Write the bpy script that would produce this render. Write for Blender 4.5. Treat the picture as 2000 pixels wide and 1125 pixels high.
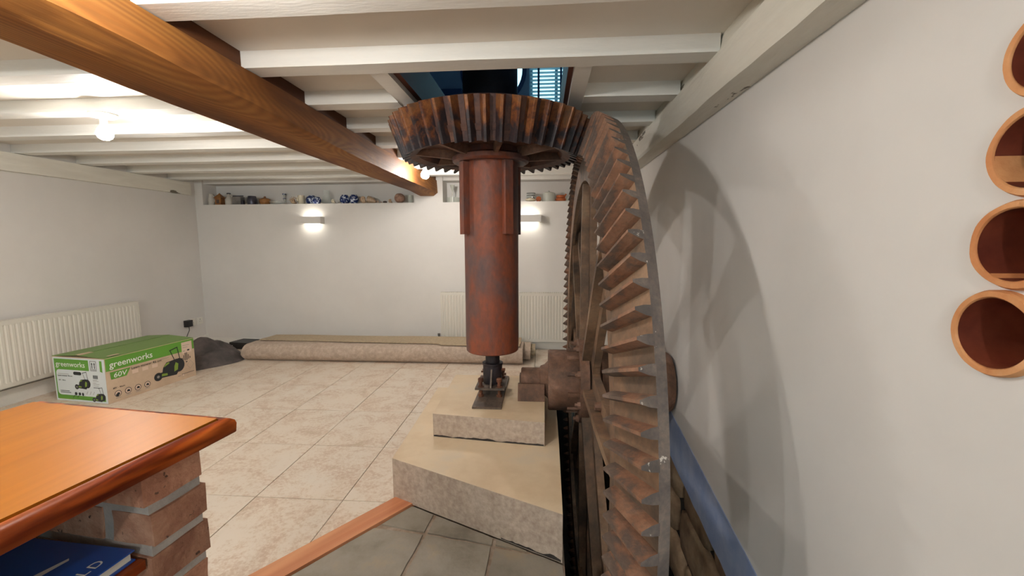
import bpy, bmesh, math, random
from math import sin, cos, pi, radians, sqrt, atan2
from mathutils import Vector, Matrix, noise

random.seed(7)
SC = bpy.context.scene
for o in list(bpy.data.objects):
    bpy.data.objects.remove(o)
COL = SC.collection

# ------------------------------------------------------------------ camera
def cam_axes(yaw, pitch, roll):
    f = Vector((-sin(yaw) * cos(pitch), cos(yaw) * cos(pitch), -sin(pitch)))
    r = Vector((cos(yaw), sin(yaw), 0))
    d = f.cross(r)
    r2 = r * cos(roll) + d * sin(roll)
    d2 = -r * sin(roll) + d * cos(roll)
    return r2, d2, f
CR, CD, CF = cam_axes(radians(4.187), radians(6.2236), radians(.2216))
cd = bpy.data.cameras.new('camera')
cam = bpy.data.objects.new('camera', cd)
COL.objects.link(cam)
cd.sensor_fit = 'HORIZONTAL'
cd.sensor_width = 36.0
cd.lens = 830.0 / 2000.0 * 36.0
cd.clip_start = 0.02
m = Matrix.Identity(4)
for i in range(3):
    m[i][0] = CR[i]; m[i][1] = -CD[i]; m[i][2] = -CF[i]
m[0][3], m[1][3], m[2][3] = 0, 0, 1.33
cam.matrix_world = m
SC.camera = cam

# ------------------------------------------------------------------ colour management, world
SC.view_settings.view_transform = 'Standard'
SC.view_settings.look = 'None'
SC.view_settings.gamma = 1.0
SC.view_settings.use_curve_mapping = False
SC.view_settings.exposure = 1.55
SC.cycles.max_bounces = 8
SC.cycles.diffuse_bounces = 5
SC.cycles.sample_clamp_indirect = 6.0
SC.cycles.caustics_reflective = False
SC.cycles.caustics_refractive = False

W = bpy.data.worlds.new('world')
SC.world = W
W.use_nodes = True
bg = W.node_tree.nodes['Background']
bg.inputs[0].default_value = (.42, .78, .92, 1)
bg.inputs[1].default_value = .95

BULB = 145.0         # emission strength of the bare bulb left of the oak beam
BULB_DIM = 150.0      # weaker bulbs right of the oak beam
BULB_FILL = 235.0    # unseen bulbs added behind the viewer to fill the room with light
SCONCE = 11.0        # emission strength of the lamps in the wall boxes

# ------------------------------------------------------------------ node helpers
def lin(c):
    if isinstance(c, str):
        c = [int(c[i:i + 2], 16) / 255 for i in (0, 2, 4)]
    return tuple((x / 12.92 if x <= .04045 else ((x + .055) / 1.055) ** 2.4) for x in c) + (1,)

MATS = {}
class NT:
    def __init__(s, name):
        s.m = bpy.data.materials.new(name); s.m.use_nodes = True
        s.t = s.m.node_tree; s.n = s.t.nodes; s.b = s.n['Principled BSDF']; s.l = s.t.links
        s._tc = None
    def node(s, t, **k):
        n = s.n.new(t)
        for a, b in k.items():
            setattr(n, a, b)
        return n
    def coord(s, scale=(1, 1, 1), which='Object', rot=(0, 0, 0), loc=(0, 0, 0)):
        tc = s.node('ShaderNodeTexCoord'); mp = s.node('ShaderNodeMapping')
        s.l.new(tc.outputs[which], mp.inputs[0])
        mp.inputs['Scale'].default_value = scale; mp.inputs['Rotation'].default_value = rot
        mp.inputs['Location'].default_value = loc
        return mp.outputs[0]
    def noise(s, vec, scale, detail=4, rough=.55, dist=0):
        n = s.node('ShaderNodeTexNoise')
        s.l.new(vec, n.inputs['Vector']); n.inputs['Scale'].default_value = scale
        n.inputs['Detail'].default_value = detail; n.inputs['Roughness'].default_value = rough
        n.inputs['Distortion'].default_value = dist
        return n.outputs['Fac']
    def ramp(s, fac, stops, const=False):
        r = s.node('ShaderNodeValToRGB')
        if fac is not None:
            s.l.new(fac, r.inputs[0])
        e = r.color_ramp.elements
        while len(e) < len(stops):
            e.new(.5)
        for i, (p, c) in enumerate(stops):
            e[i].position = p; e[i].color = lin(c) if not isinstance(c, float) else (c, c, c, 1)
        if const:
            r.color_ramp.interpolation = 'CONSTANT'
        return r.outputs[0]
    def mix(s, fac, a, b, mode='MIX'):
        n = s.node('ShaderNodeMix', data_type='RGBA', blend_type=mode)
        for sock, v in ((n.inputs[0], fac), (n.inputs[6], a), (n.inputs[7], b)):
            if isinstance(v, (int, float)):
                sock.default_value = v
            elif isinstance(v, tuple) or isinstance(v, str):
                sock.default_value = lin(v) if isinstance(v, str) else v
            else:
                s.l.new(v, sock)
        return n.outputs[2]
    def rnd(s):
        return s.node('ShaderNodeObjectInfo').outputs['Random']
    def math(s, op, a, b=0.0):
        n = s.node('ShaderNodeMath', operation=op)
        for sock, v in ((n.inputs[0], a), (n.inputs[1], b)):
            if isinstance(v, (int, float)):
                sock.default_value = v
            else:
                s.l.new(v, sock)
        return n.outputs[0]
    def color(s, c):
        if isinstance(c, (str, tuple)):
            s.b.inputs['Base Color'].default_value = lin(c) if isinstance(c, str) else c
        else:
            s.l.new(c, s.b.inputs['Base Color'])
    def rough(s, r):
        if isinstance(r, (int, float)):
            s.b.inputs['Roughness'].default_value = r
        else:
            s.l.new(r, s.b.inputs['Roughness'])
    def bump(s, h, strength=.3, dist=.01):
        n = s.node('ShaderNodeBump'); n.inputs['Strength'].default_value = strength
        n.inputs['Distance'].default_value = dist
        s.l.new(h, n.inputs['Height']); s.l.new(n.outputs[0], s.b.inputs['Normal'])

def M_plain(name, c, rough=.5, metal=0.0, spec=None, bump=None):
    if name in MATS:
        return MATS[name]
    t = NT(name); t.color(c); t.rough(rough); t.b.inputs['Metallic'].default_value = metal
    if bump:
        t.bump(t.noise(t.coord(), bump[0], 4), bump[1], .005)
    MATS[name] = t.m
    return t.m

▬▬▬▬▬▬

= What you should do =
Repeat exactly and only the lines from the start of the data above through the line that holds "from mathutils import Vector, Matrix, noise", inclusive. Pictures do not belong in the copy.

= Complete response =
Write the bpy script that would produce this render. Write for Blender 4.5. Treat the picture as 2000 pixels wide and 1125 pixels high.
import bpy, bmesh, math, random
from math import sin, cos, pi, radians, sqrt, atan2
from mathutils import Vector, Matrix, noise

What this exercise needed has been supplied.